Another interesting thought to ponder, from Watters:

This idea that the U.S. public education system is based on a “factory model” and remains unchanged since the Industrial Revolution is a history that you’ll often hear from Silicon Valley-types and education reformers alike.

Again, there is scholarly research supporting this belief (see David Annand), and Khan’s failure to cite any research can be viewed by educational researchers as indicative of a disinterest in educational research (a thought supported by his removal of educational progress from 1892 to present).  Peter Levine, both a professor of Business and a venture capitalist, does the same thing in an announcement of his firm’s investment in the xMOOC Udacity:

I…recognize that education methods have not fundamentally changed in hundreds—possibly even thousands—of years. The core learning structure has always been and remains one teacher and a limited number of students. This structure reduces learning opportunities for much of the world’s population (even in first-world countries) and limits the impact of the best educators to no more than a few dozen lucky individuals a year.

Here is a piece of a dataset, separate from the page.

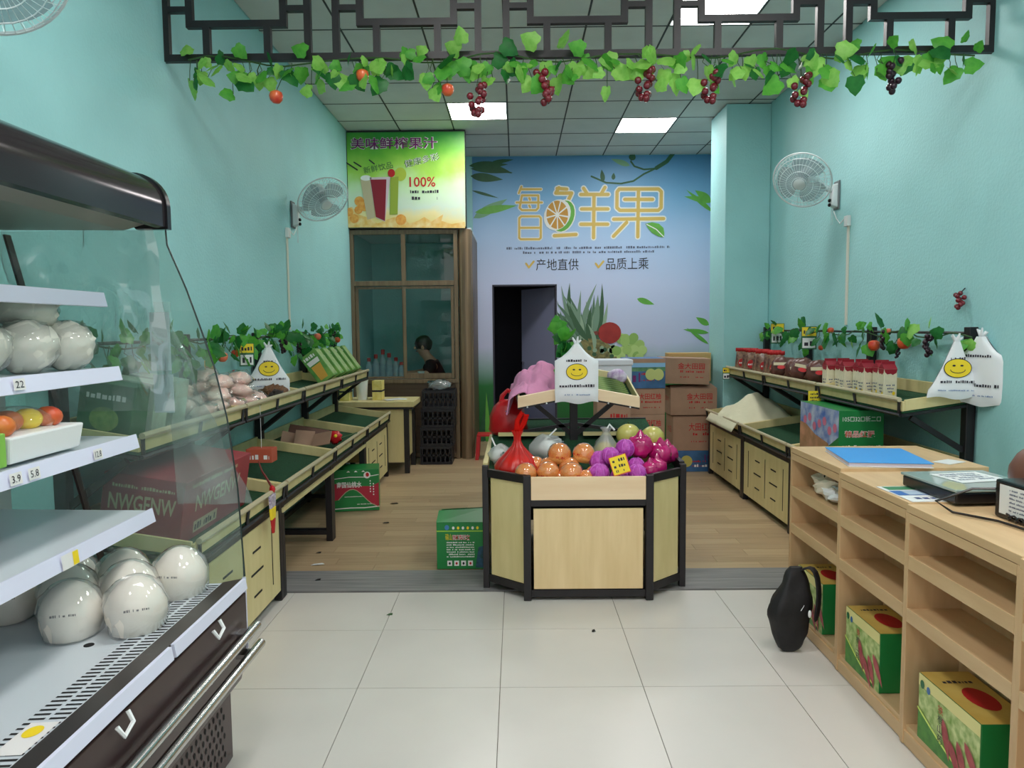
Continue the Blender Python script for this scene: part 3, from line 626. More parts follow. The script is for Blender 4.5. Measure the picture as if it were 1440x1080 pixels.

As a researcher, I would press Levine (and Khan) on why the distance education opportunities and methodologies since 1892 did not replace the cohort learning model (and a belief that higher education institutions did not invest in distance methods ignores a great amount of institutional history).  I also would discuss what learning opportunities means to Levine and Khan, as the model advocated through Udacity and Khan Academy is the “sage on the stage” pedagogy, except in an asynchronous mode.  Khan and Levine are interested in structural changes rather than pedagogical ones, and that is an important distinction as we research and define this movement in education.